- **YOUR OBJECTIVE**
What follows is a set of entries. Give them again exactly, without the pictures.

Entries from a dataset:
>>

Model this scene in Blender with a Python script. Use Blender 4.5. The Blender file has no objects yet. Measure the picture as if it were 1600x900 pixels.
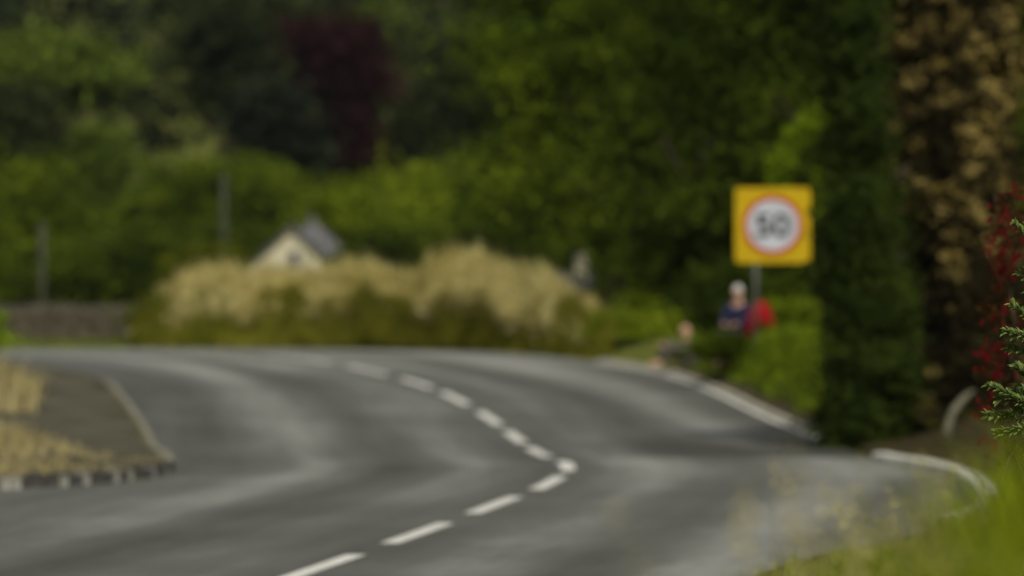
import bpy, math, random
import numpy as np
from mathutils import Vector, Matrix

random.seed(7)
SC = bpy.context.scene
COL = SC.collection
R = math.radians
F = 9000.0            # focal length in photo pixels (photo 1600 wide)
EYE = 2.30            # camera height over the near road
HZ = 425.0            # photo row of the horizon

# ------------------------------------------------------------------ camera
cd = bpy.data.cameras.new("camera")
cam = bpy.data.objects.new("camera", cd); COL.objects.link(cam)
cam.location = (0, 0, EYE)
cam.rotation_euler = (R(90) - math.atan((450 - HZ) / F), 0, 0)
cd.sensor_width = 36; cd.lens = F / 1600 * 36
cd.clip_start = 0.5; cd.clip_end = 5000
cd.dof.use_dof = True
cd.dof.focus_distance = 30.5
cd.dof.aperture_fstop = 1.9
cd.dof.aperture_blades = 9
SC.camera = cam

# ------------------------------------------------------------------ light
SUN_EL, SUN_AZ = 52, 162       # azimuth measured from +Y towards +X
w = bpy.data.worlds.new("World"); SC.world = w; w.use_nodes = True
nt = w.node_tree
bg = nt.nodes["Background"]
sky = nt.nodes.new("ShaderNodeTexSky"); sky.sky_type = 'NISHITA'; sky.sun_disc = False
sky.sun_elevation = R(SUN_EL); sky.sun_rotation = R(SUN_AZ)
sky.dust_density = 4; sky.air_density = 1.0; sky.ozone_density = 1.0
hs = nt.nodes.new("ShaderNodeHueSaturation"); hs.inputs['Saturation'].default_value = 0.35
nt.links.new(sky.outputs[0], hs.inputs['Color']); nt.links.new(hs.outputs[0], bg.inputs[0])
bg.inputs[1].default_value = 0.068
sl = bpy.data.lights.new("sun", 'SUN'); sl.energy = 2.5; sl.angle = R(6); sl.color = (1, .95, .86)
so = bpy.data.objects.new("sun", sl); COL.objects.link(so)
d = Vector((math.sin(R(SUN_AZ)) * math.cos(R(SUN_EL)), math.cos(R(SUN_AZ)) * math.cos(R(SUN_EL)), math.sin(R(SUN_EL))))
so.rotation_euler = (-d).to_track_quat('-Z', 'Y').to_euler()
SC.view_settings.view_transform = 'Standard'; SC.view_settings.look = 'None'
SC.view_settings.exposure = 0.0; SC.view_settings.gamma = 1
SC.cycles.max_bounces = 5; SC.cycles.diffuse_bounces = 3; SC.cycles.transparent_max_bounces = 6
SC.cycles.volume_bounces = 0; SC.cycles.use_denoising = True

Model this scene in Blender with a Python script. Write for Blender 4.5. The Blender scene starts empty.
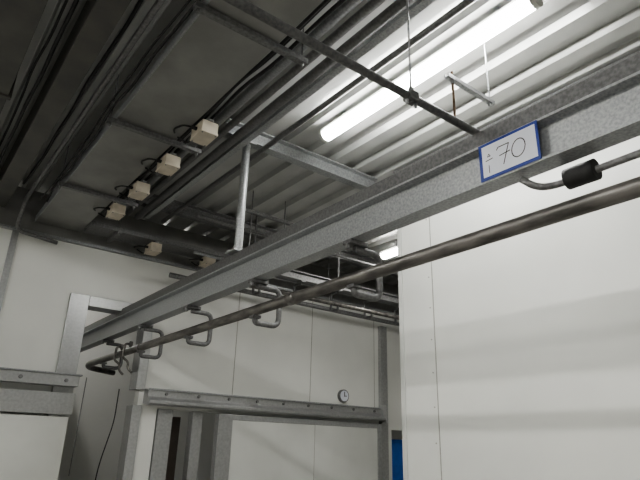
import bpy, bmesh, math
from mathutils import Vector, Matrix
H=1.7   # camera eye height above the floor; helper z values are relative to it
col=bpy.context.scene.collection

# ------------------------------------------------------------ materials
def mat(name,c1,c2=None,rough=.5,metal=0,scale=8,bump=0,rr=.1,detail=6,stretch=(1,1,1),lo=.35,hi=.65):
    m=bpy.data.materials.new(name);m.use_nodes=True
    nt=m.node_tree;N=nt.nodes;L=nt.links
    b=N["Principled BSDF"];b.inputs["Metallic"].default_value=metal
    tc=N.new("ShaderNodeTexCoord");mp=N.new("ShaderNodeMapping");mp.inputs["Scale"].default_value=stretch
    L.new(tc.outputs["Object"],mp.inputs["Vector"])
    n=N.new("ShaderNodeTexNoise");n.inputs["Scale"].default_value=scale;n.inputs["Detail"].default_value=detail
    L.new(mp.outputs["Vector"],n.inputs["Vector"])
    r=N.new("ShaderNodeValToRGB");r.color_ramp.elements[0].position=lo;r.color_ramp.elements[1].position=hi
    r.color_ramp.elements[0].color=(*c1,1);r.color_ramp.elements[1].color=(*(c2 or c1),1)
    L.new(n.outputs["Fac"],r.inputs["Fac"]);L.new(r.outputs["Color"],b.inputs["Base Color"])
    mr=N.new("ShaderNodeMapRange");mr.inputs["To Min"].default_value=max(.05,rough-rr);mr.inputs["To Max"].default_value=min(1,rough+rr)
    L.new(n.outputs["Fac"],mr.inputs["Value"]);L.new(mr.outputs["Result"],b.inputs["Roughness"])
    if bump:
        bp=N.new("ShaderNodeBump");bp.inputs["Strength"].default_value=bump;bp.inputs["Distance"].default_value=.01
        L.new(n.outputs["Fac"],bp.inputs["Height"]);L.new(bp.outputs["Normal"],b.inputs["Normal"])
    return m
def emis(name,c,s):
    m=bpy.data.materials.new(name);m.use_nodes=True
    b=m.node_tree.nodes["Principled BSDF"]
    b.inputs["Base Color"].default_value=(*c,1);b.inputs["Emission Color"].default_value=(*c,1);b.inputs["Emission Strength"].default_value=s
    return m
M={}
M['panel']=mat("white_insulated_panel",(.70,.705,.675),(.75,.755,.72),.34,0,1.5,.03)
M['panel2']=mat("door_panel_white",(.62,.63,.60),(.68,.69,.66),.33,0,2)
M['joint']=mat("joint_sealant",(.30,.29,.26),(.38,.37,.34),.6,0,20)
M['ceil']=mat("ceiling_sheet",(.39,.395,.385),(.47,.475,.46),.32,.25,2.5,.02)
M['galv']=mat("galvanised_steel",(.27,.28,.285),(.40,.41,.415),.40,.4,75,.04,.12,4)
M['galvd']=mat("weathered_steel",(.15,.15,.15),(.24,.24,.24),.45,.4,50,.06,.12)
M['galvx']=mat("dull_steel",(.11,.11,.11),(.18,.18,.18),.5,.4,60,.06,.12)
M['tray']=mat("tray_steel",(.235,.235,.225),(.30,.30,.285),.42,.3,4,.04)
M['pipe']=mat("greasy_pipe",(.085,.082,.076),(.20,.19,.178),.38,.45,9,.12,.12,8,(3,.7,3))
M['dark']=mat("dark_duct",(.08,.08,.075),(.125,.12,.11),.5,.3,5)
M['black']=mat("black_rubber",(.012,.012,.012),(.03,.03,.03),.6,0,20)
M['stain']=mat("stainless",(.38,.385,.385),(.45,.455,.455),.32,.5,40,.02,.08)
M['beige']=mat("beige_plastic",(.52,.47,.38),(.62,.56,.46),.5,0,15)
M['rust']=mat("rusty_rod",(.16,.09,.05),(.24,.17,.11),.7,.4,30,.2)
M['floor']=mat("concrete_floor",(.32,.31,.295),(.42,.41,.39),.6,0,3,.1)
M['blue']=mat("blue_paint",(.02,.12,.50),(.03,.16,.62),.4,0,10)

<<

- **EXERCISE RESPONSE**
Model this scene in Blender with a Python script. Use Blender 4.5. The Blender file has no objects yet. Measure the picture as if it were 1600x900 pixels.
import bpy, math, random
import numpy as np
from mathutils import Vector, Matrix

random.seed(7)
SC = bpy.context.scene
COL = SC.collection
R = math.radians
F = 9000.0            # focal length in photo pixels (photo 1600 wide)
EYE = 2.30            # camera height over the near road
HZ = 425.0            # photo row of the horizon

# ------------------------------------------------------------------ camera
cd = bpy.data.cameras.new("camera")
cam = bpy.data.objects.new("camera", cd); COL.objects.link(cam)
cam.location = (0, 0, EYE)
cam.rotation_euler = (R(90) - math.atan((450 - HZ) / F), 0, 0)
cd.sensor_width = 36; cd.lens = F / 1600 * 36
cd.clip_start = 0.5; cd.clip_end = 5000
cd.dof.use_dof = True
cd.dof.focus_distance = 30.5
cd.dof.aperture_fstop = 1.9
cd.dof.aperture_blades = 9
SC.camera = cam

# ------------------------------------------------------------------ light
SUN_EL, SUN_AZ = 52, 162       # azimuth measured from +Y towards +X
w = bpy.data.worlds.new("World"); SC.world = w; w.use_nodes = True
nt = w.node_tree
bg = nt.nodes["Background"]
sky = nt.nodes.new("ShaderNodeTexSky"); sky.sky_type = 'NISHITA'; sky.sun_disc = False
sky.sun_elevation = R(SUN_EL); sky.sun_rotation = R(SUN_AZ)
sky.dust_density = 4; sky.air_density = 1.0; sky.ozone_density = 1.0
hs = nt.nodes.new("ShaderNodeHueSaturation"); hs.inputs['Saturation'].default_value = 0.35
nt.links.new(sky.outputs[0], hs.inputs['Color']); nt.links.new(hs.outputs[0], bg.inputs[0])
bg.inputs[1].default_value = 0.068
sl = bpy.data.lights.new("sun", 'SUN'); sl.energy = 2.5; sl.angle = R(6); sl.color = (1, .95, .86)
so = bpy.data.objects.new("sun", sl); COL.objects.link(so)
d = Vector((math.sin(R(SUN_AZ)) * math.cos(R(SUN_EL)), math.cos(R(SUN_AZ)) * math.cos(R(SUN_EL)), math.sin(R(SUN_EL))))
so.rotation_euler = (-d).to_track_quat('-Z', 'Y').to_euler()
SC.view_settings.view_transform = 'Standard'; SC.view_settings.look = 'None'
SC.view_settings.exposure = 0.0; SC.view_settings.gamma = 1
SC.cycles.max_bounces = 5; SC.cycles.diffuse_bounces = 3; SC.cycles.transparent_max_bounces = 6
SC.cycles.volume_bounces = 0; SC.cycles.use_denoising = True

Model this scene in Blender with a Python script. Write for Blender 4.5. The Blender scene starts empty.
import bpy, bmesh, math
from mathutils import Vector, Matrix
H=1.7   # camera eye height above the floor; helper z values are relative to it
col=bpy.context.scene.collection

# ------------------------------------------------------------ materials
def mat(name,c1,c2=None,rough=.5,metal=0,scale=8,bump=0,rr=.1,detail=6,stretch=(1,1,1),lo=.35,hi=.65):
    m=bpy.data.materials.new(name);m.use_nodes=True
    nt=m.node_tree;N=nt.nodes;L=nt.links
    b=N["Principled BSDF"];b.inputs["Metallic"].default_value=metal
    tc=N.new("ShaderNodeTexCoord");mp=N.new("ShaderNodeMapping");mp.inputs["Scale"].default_value=stretch
    L.new(tc.outputs["Object"],mp.inputs["Vector"])
    n=N.new("ShaderNodeTexNoise");n.inputs["Scale"].default_value=scale;n.inputs["Detail"].default_value=detail
    L.new(mp.outputs["Vector"],n.inputs["Vector"])
    r=N.new("ShaderNodeValToRGB");r.color_ramp.elements[0].position=lo;r.color_ramp.elements[1].position=hi
    r.color_ramp.elements[0].color=(*c1,1);r.color_ramp.elements[1].color=(*(c2 or c1),1)
    L.new(n.outputs["Fac"],r.inputs["Fac"]);L.new(r.outputs["Color"],b.inputs["Base Color"])
    mr=N.new("ShaderNodeMapRange");mr.inputs["To Min"].default_value=max(.05,rough-rr);mr.inputs["To Max"].default_value=min(1,rough+rr)
    L.new(n.outputs["Fac"],mr.inputs["Value"]);L.new(mr.outputs["Result"],b.inputs["Roughness"])
    if bump:
        bp=N.new("ShaderNodeBump");bp.inputs["Strength"].default_value=bump;bp.inputs["Distance"].default_value=.01
        L.new(n.outputs["Fac"],bp.inputs["Height"]);L.new(bp.outputs["Normal"],b.inputs["Normal"])
    return m
def emis(name,c,s):
    m=bpy.data.materials.new(name);m.use_nodes=True
    b=m.node_tree.nodes["Principled BSDF"]
    b.inputs["Base Color"].default_value=(*c,1);b.inputs["Emission Color"].default_value=(*c,1);b.inputs["Emission Strength"].default_value=s
    return m
M={}
M['panel']=mat("white_insulated_panel",(.70,.705,.675),(.75,.755,.72),.34,0,1.5,.03)
M['panel2']=mat("door_panel_white",(.62,.63,.60),(.68,.69,.66),.33,0,2)
M['joint']=mat("joint_sealant",(.30,.29,.26),(.38,.37,.34),.6,0,20)
M['ceil']=mat("ceiling_sheet",(.39,.395,.385),(.47,.475,.46),.32,.25,2.5,.02)
M['galv']=mat("galvanised_steel",(.27,.28,.285),(.40,.41,.415),.40,.4,75,.04,.12,4)
M['galvd']=mat("weathered_steel",(.15,.15,.15),(.24,.24,.24),.45,.4,50,.06,.12)
M['galvx']=mat("dull_steel",(.11,.11,.11),(.18,.18,.18),.5,.4,60,.06,.12)
M['tray']=mat("tray_steel",(.235,.235,.225),(.30,.30,.285),.42,.3,4,.04)
M['pipe']=mat("greasy_pipe",(.085,.082,.076),(.20,.19,.178),.38,.45,9,.12,.12,8,(3,.7,3))
M['dark']=mat("dark_duct",(.08,.08,.075),(.125,.12,.11),.5,.3,5)
M['black']=mat("black_rubber",(.012,.012,.012),(.03,.03,.03),.6,0,20)
M['stain']=mat("stainless",(.38,.385,.385),(.45,.455,.455),.32,.5,40,.02,.08)
M['beige']=mat("beige_plastic",(.52,.47,.38),(.62,.56,.46),.5,0,15)
M['rust']=mat("rusty_rod",(.16,.09,.05),(.24,.17,.11),.7,.4,30,.2)
M['floor']=mat("concrete_floor",(.32,.31,.295),(.42,.41,.39),.6,0,3,.1)
M['blue']=mat("blue_paint",(.02,.12,.50),(.03,.16,.62),.4,0,10)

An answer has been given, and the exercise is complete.